Cristo al Mandrione, Pasolini autore di canzoni

Sempre negli anni ’60 – l’ormai definibile romano – Pier Paolo Pasolini si dedica alla scrittura di alcune canzoni. Fra le altre, la famosa Cristo al Mandrione, inserita sul finire dei ’90 nell’album Ritorno al Futuro di Gabriella Ferri.

D’altra parte, via del Mandrione sarà l’ambientazione di una delle pellicole più vertiginose di Pasolini, nonché l’ultima, Salò, ispirata all’altrettanto difficilmente decifrabile libro Les Cent Vingt Journées de Sodome ou l’École du libertinage, del marchese D. A. François de Sade. Il primo capitolo, presto tacciato come emblema di assoluta trasgressione, di una pensata Trilogia della morte che il poeta-cineasta non porterà mai a termine.


(Fonte: Pinterest)

In campo musicale, inoltre, non si possono non menzionare le collaborazioni con Sergio Endrigo, per il quale scrisse un testo utilizzando i versi della sua raccolta La meglio Gioventù (1954); e con Domenico Modugno, insieme al quale scrisse Che cosa sono le nuvole. Successivamente, in ambito cinematografico seguirà la Trilogia della vita (idealmente elaborata come principio dell’altra, di Trilogia), composta da Il DecameronI racconti di Canterbury e Il fiore delle Mille e una notte, i veri successi pluripremiati di Pasolini. Nel 1972 infine, iniziò Petrolio il suo ultimo romanzo rimasto incompiuto, ma pubblicato postumo nel 1992.

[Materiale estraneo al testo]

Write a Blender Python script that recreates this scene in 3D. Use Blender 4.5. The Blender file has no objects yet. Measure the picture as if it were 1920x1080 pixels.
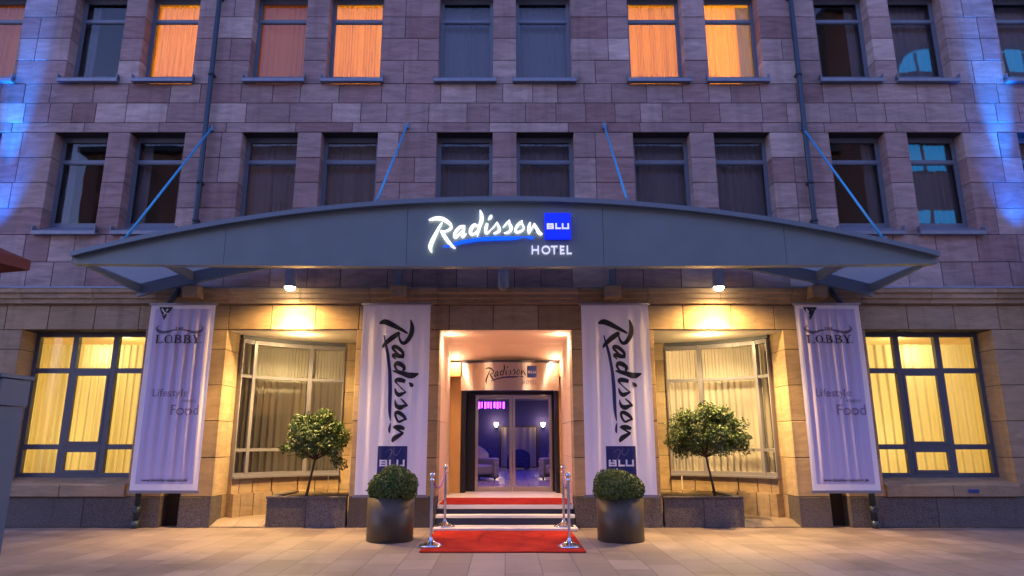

La tremenda morte di Pasolini

Pier Paolo Pasolini non vedrà mai la pubblicazione di quei suoi appunti, né la proiezione di quel suo ultimo film, Salò, uscito appena tre settimane dopo la sua tremenda morte e spesso identificato come il presunto lascito testamentario dello stesso regista, per via del nesso col suo oscuro omicidio. La morte di Pasolini fu inaspettata e tremenda: percosso, travolto e ucciso dalla sua stessa auto, sulla spiaggia dell’Idroscalo di Ostia. Una storia sbagliata, così De André avrebbe più tardi definito, col suo brano, quell’assurdo finale. E Hostia si chiama tuttora il murales di Torpignattara, uno dei quartieri più frequentati dallo scrittore, sorto ad aprile 2017, sulla facciata di una palazzina in via Galeazzo Alessi.